A Rapid Entry into the Life of the New Country — Philadelphia Reform, 1939


Johannes U. Hoeber, arrived in the United States on December 22, 1938 at the age of 35.  Just nine months later, he published his first article on American reform politics in the National Municipal Review, a professional journal of public administration.  How did he accomplish that so quickly?

Johannes was had  intelligence, energy, and a good education (Ph.D. from Heidelberg) as well as a good knowledge of English acquired during a year at the London School of Economics.  And he worked hard.  And he was lucky.

Within a few weeks after his arrival, Johannes landed a position as a researcher/writer for the Philadelphia City Charter Committee.  The city had been under the thumb of a corrupt Republican Party machine for 60 years, and reformers believed a new Charter was the best way to revitalize municipal administration.  Although an independent commission had drafted a new Charter that would allow the city to modernize its government, approval of the State legislature was needed before Philadelphians were allowed to vote on it.   The City Charter Committee Johannes worked for led the fight for the adoption of the Charter.  As has often happened, however, the Republican legislature in Harrisburg blocked Philadelphians’ attempts at reform and good government.  The new Charter would have outlawed the old political patronage system, under which every city employee paid 10% of his salary to the Republican Party.  It was no surprise, then, that the Party wouldn’t let the Charter come to a vote.

Undaunted, Johannes — new immigrant that he was — wrote an analysis of the Charter, the benefits it would have brought to his adopted city and the rotten politics that killed it.   “With the adjournment of the 1939 Pennsylvania legislature, ” he wrote, “the curtain fell on another battle for municipal reform in America’s third largest city, Philadelphia.”  In a section of his article captioned “City Services Poor,” Johannes wrote, “It might be understandable … that a city of the size and economic resources of Philadelphia incurred [a huge] amount of debt if as a result its citizens had received exceptionally good municipal services.  But at present some of these services are below the standards reached in other cities. ”  At the time, this was an understatement:  trash was still being collected by horse-drawn wagons as it had been in the nineteenth century.
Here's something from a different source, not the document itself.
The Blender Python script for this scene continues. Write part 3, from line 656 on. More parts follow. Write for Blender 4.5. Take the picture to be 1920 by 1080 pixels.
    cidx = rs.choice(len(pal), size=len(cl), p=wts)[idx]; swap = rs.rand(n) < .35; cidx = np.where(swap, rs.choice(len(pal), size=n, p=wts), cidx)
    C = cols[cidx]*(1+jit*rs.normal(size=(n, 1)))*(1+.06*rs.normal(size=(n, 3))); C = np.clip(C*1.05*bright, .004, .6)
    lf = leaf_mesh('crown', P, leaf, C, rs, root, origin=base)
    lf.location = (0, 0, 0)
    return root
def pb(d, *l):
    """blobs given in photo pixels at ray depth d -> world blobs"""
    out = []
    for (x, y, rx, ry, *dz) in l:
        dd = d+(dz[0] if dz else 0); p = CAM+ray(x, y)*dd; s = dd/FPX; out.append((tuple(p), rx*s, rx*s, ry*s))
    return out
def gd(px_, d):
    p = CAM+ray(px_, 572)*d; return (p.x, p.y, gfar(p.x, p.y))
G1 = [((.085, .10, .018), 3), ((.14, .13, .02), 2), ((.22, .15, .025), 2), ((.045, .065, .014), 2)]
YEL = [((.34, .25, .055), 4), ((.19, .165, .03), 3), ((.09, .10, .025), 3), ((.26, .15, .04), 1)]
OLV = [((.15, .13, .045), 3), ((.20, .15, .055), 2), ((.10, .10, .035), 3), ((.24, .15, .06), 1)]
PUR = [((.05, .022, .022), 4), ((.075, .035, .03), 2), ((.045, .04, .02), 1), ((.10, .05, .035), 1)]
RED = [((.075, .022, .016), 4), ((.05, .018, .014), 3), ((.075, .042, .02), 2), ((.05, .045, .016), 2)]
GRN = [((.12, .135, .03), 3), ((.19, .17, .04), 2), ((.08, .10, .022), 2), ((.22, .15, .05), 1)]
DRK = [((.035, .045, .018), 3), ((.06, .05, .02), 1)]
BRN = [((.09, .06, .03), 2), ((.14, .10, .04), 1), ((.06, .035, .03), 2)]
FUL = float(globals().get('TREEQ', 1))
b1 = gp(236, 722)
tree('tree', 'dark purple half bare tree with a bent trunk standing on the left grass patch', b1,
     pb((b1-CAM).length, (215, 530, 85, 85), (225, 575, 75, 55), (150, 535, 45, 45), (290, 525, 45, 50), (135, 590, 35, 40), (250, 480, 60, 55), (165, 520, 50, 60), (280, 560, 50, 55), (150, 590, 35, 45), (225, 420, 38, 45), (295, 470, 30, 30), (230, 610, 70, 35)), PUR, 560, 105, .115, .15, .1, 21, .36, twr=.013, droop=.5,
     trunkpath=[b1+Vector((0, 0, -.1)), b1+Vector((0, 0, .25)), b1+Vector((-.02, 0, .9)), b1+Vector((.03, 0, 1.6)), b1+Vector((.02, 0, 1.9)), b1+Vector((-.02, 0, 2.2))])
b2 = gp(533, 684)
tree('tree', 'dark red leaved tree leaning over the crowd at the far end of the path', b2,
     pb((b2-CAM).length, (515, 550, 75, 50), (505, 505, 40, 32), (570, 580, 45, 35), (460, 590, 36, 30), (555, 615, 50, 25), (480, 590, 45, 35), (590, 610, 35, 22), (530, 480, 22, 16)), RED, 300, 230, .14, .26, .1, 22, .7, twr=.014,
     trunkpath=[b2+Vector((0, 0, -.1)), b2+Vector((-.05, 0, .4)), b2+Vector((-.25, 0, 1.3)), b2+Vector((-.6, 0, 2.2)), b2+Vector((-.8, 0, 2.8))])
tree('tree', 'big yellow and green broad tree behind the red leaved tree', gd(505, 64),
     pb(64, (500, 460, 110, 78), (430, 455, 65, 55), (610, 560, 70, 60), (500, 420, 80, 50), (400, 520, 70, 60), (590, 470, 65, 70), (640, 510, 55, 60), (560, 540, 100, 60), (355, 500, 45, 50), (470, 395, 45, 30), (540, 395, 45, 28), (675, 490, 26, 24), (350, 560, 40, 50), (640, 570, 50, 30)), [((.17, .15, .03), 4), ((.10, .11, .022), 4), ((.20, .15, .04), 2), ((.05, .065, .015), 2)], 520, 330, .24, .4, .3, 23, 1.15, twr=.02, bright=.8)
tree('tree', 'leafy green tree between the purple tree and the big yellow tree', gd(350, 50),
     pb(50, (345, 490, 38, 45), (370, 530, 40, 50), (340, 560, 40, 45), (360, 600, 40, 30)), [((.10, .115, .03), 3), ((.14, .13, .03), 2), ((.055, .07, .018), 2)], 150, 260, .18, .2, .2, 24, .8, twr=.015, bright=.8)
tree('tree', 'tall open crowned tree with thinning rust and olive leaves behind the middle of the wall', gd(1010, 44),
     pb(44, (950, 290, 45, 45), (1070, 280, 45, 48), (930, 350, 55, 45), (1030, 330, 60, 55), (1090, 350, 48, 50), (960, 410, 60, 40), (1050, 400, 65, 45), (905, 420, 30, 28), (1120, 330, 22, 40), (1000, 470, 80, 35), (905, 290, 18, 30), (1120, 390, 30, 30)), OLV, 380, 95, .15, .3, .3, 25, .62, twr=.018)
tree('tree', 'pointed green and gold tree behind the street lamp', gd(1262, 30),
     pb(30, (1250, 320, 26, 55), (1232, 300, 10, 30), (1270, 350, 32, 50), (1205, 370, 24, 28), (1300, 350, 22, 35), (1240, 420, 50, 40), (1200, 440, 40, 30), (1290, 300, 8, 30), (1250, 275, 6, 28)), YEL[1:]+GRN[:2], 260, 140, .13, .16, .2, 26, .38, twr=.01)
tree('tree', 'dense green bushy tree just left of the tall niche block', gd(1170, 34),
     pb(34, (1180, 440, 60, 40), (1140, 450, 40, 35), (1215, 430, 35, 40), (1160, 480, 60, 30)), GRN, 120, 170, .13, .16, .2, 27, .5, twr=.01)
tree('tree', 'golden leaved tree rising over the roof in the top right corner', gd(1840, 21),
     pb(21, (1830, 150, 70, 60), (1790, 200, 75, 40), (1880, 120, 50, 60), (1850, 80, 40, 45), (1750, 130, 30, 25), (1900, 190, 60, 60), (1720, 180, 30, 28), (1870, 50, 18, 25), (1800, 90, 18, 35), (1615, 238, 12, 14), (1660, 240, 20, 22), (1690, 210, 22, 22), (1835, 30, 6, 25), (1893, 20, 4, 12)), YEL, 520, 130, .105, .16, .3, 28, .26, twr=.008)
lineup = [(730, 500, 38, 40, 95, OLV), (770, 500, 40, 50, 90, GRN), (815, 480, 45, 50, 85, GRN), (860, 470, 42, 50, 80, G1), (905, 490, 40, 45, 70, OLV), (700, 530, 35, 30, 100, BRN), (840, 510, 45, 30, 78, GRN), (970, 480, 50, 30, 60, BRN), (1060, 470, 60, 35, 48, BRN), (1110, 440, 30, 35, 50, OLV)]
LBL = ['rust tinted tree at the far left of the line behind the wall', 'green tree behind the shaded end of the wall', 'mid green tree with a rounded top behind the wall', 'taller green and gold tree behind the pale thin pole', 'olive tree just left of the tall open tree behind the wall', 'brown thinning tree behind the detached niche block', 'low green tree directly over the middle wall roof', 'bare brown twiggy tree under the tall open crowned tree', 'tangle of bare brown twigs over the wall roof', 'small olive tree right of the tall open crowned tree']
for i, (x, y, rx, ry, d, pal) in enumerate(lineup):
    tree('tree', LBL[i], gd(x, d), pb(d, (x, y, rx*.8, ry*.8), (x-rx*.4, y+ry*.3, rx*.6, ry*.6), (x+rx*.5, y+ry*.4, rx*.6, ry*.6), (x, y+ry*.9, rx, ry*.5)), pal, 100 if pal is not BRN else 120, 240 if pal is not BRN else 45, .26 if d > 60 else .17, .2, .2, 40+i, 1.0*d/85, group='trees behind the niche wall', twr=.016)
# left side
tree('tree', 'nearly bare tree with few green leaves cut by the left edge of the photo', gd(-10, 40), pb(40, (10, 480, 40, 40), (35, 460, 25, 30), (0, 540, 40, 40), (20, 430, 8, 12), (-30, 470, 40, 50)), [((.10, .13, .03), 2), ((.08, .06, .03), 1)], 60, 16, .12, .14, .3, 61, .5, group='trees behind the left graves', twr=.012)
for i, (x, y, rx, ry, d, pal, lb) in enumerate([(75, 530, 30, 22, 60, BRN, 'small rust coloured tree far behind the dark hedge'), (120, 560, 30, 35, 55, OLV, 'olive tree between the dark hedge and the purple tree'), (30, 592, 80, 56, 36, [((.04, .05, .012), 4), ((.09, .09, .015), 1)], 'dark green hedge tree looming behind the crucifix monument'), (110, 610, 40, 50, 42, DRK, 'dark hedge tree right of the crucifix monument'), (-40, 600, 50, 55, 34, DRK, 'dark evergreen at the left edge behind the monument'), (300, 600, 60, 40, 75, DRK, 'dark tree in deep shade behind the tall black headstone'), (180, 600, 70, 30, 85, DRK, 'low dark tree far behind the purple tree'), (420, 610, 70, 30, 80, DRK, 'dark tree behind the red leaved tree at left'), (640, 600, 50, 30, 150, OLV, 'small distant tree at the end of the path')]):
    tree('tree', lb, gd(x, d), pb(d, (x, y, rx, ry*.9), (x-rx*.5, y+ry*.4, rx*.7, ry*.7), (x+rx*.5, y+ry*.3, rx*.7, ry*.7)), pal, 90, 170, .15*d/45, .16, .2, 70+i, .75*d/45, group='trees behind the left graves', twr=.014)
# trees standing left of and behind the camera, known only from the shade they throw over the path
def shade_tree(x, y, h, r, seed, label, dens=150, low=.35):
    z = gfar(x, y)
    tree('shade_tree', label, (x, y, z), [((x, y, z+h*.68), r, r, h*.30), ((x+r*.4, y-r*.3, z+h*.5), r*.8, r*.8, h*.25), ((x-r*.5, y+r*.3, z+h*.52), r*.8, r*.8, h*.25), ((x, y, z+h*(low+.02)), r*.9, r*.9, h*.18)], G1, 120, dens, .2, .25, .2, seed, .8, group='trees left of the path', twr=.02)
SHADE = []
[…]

It would take another 12 years of fighting Harrisburg before Philadelphia got its new Charter — and the reform administrations of Mayors Joseph S. Clark and Richardson Dilworth.  But Johannes, with an immigrant’s optimism and belief in democracy, saw that as inevitable:  “There exists … throughout all great American cities a very definite trend away from the patronage [system] which may have been … endurable thirty or forty years ago, and towards a system of public service which alone may be regarded as adequate to cope with the social and economic conditions of the present day.  Philadelphia, traditionally hesitant to accept innovations, may follow this trend more slowly than other cities, but it is bound to follow it soooner or later if it is to hold its place among the great cities of this country.”

Pretty fluent writing for someone less than a year off the boat.  The editors of the National Municipal Review seemed to agree.